Prime Minister Scott Morrison Calls For Livestreaming To Be Suspended

Following the livestreaming of the horrific terrorist attack last Friday by a white supremacist, Australian Prime Minister Scott Morrison has called for livestreaming to be suspended across all social media as a result of the inability of major tech companies to respond more effectively to the situation.

As reported by the Australian Financial Review, the Prime Minister said that the capacity for tech giants was “very limited” in scenarios like these. “In the past, they have suspended this sort of Facebook live-streaming, and assurances were given that when it was put back up it could avoid this,” Prime Minister Morrison remarked.

He went on to suggest that livestreaming capabilities should be suspended across all social media until more stringent capabilities can be put in place to prevent the livestreaming of content like was seen on Friday. “There is very real discussions that have to be had about how these facilities and capabilities, as they exist on social media, can continue to be offered where there can’t be the assurances given at a technology level,” he added. “Once these images get out there, it is very difficult to prevent them.”

While the mass murderer used Facebook to livestream the killings on Friday, the suspension of livestreaming services would impact not just Facebook, but also YouTube, Twitter, Twitch and Microsoft (through Mixer). Instagram would also be affected.

24 hours after the attacks, Facebook already removed 1.5 million videos or reuploads. Facebook currently creates an individual visual footprint of each video and livestream as it is uploaded, which allows it to act more quickly should that content be spread across the platform. But should watermarks, changes in colour or other small adjustments be made to future uploads, the original digital footprint is no longer sufficient.

Along with Facebook, a spokesperson for Twitter also provided a statement to media highlighting the platform’s efforts in removing the aforementioned content. “We have dedicated government and law enforcement reporting channels for illegal content. We have a specially trained team that reviews each report against the Twitter Rules and our Terms of Service, and determines whether or not it is in violation,” the spokesperson said.

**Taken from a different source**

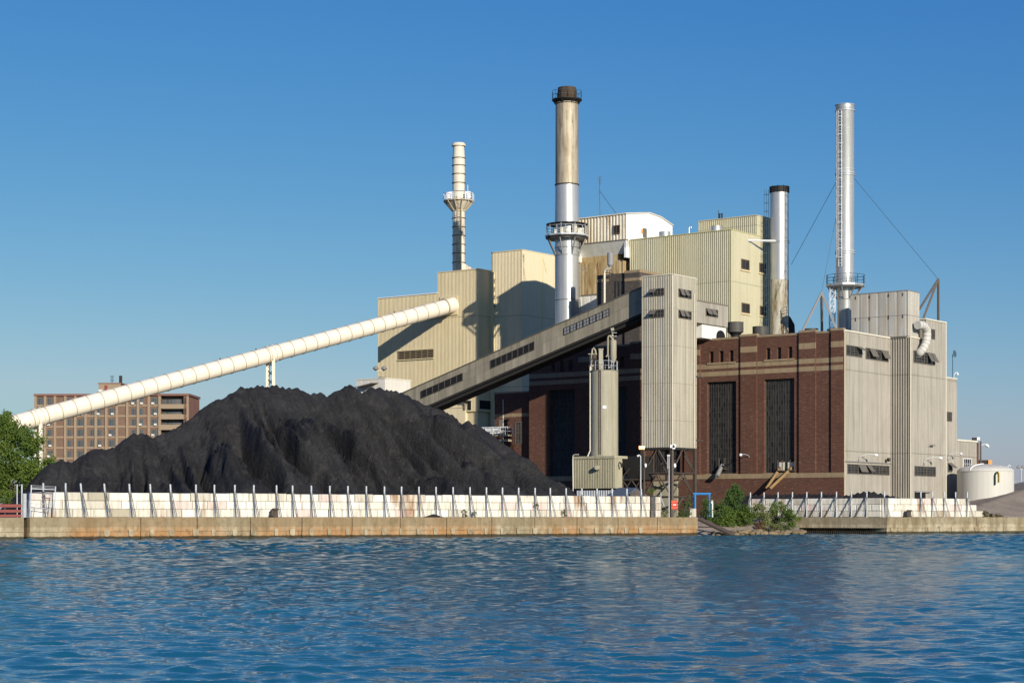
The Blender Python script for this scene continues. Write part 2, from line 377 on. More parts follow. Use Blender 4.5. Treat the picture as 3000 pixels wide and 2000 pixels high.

Kotaku Australia has contacted Twitch and Microsoft for comment, but with their media teams predominately based in the United States no response was available at the time of publication. We’ll update this story when and if those comments become available.

The broader problem, however, is one of design. Facebook, YouTube, Twitter, Twitch and other social media platforms by design don’t screen speech or video before its hosted. Some of those platforms do scan the content immediately post-upload, like YouTube’s Content ID database which creates fingerprints of audio and visual content from reference files. But these systems aren’t setup to block content before its shared.

“We don’t check what people say before they say it, and frankly, I don’t think society should want us to,” Mark Zuckerberg was quoted as saying back in 2017.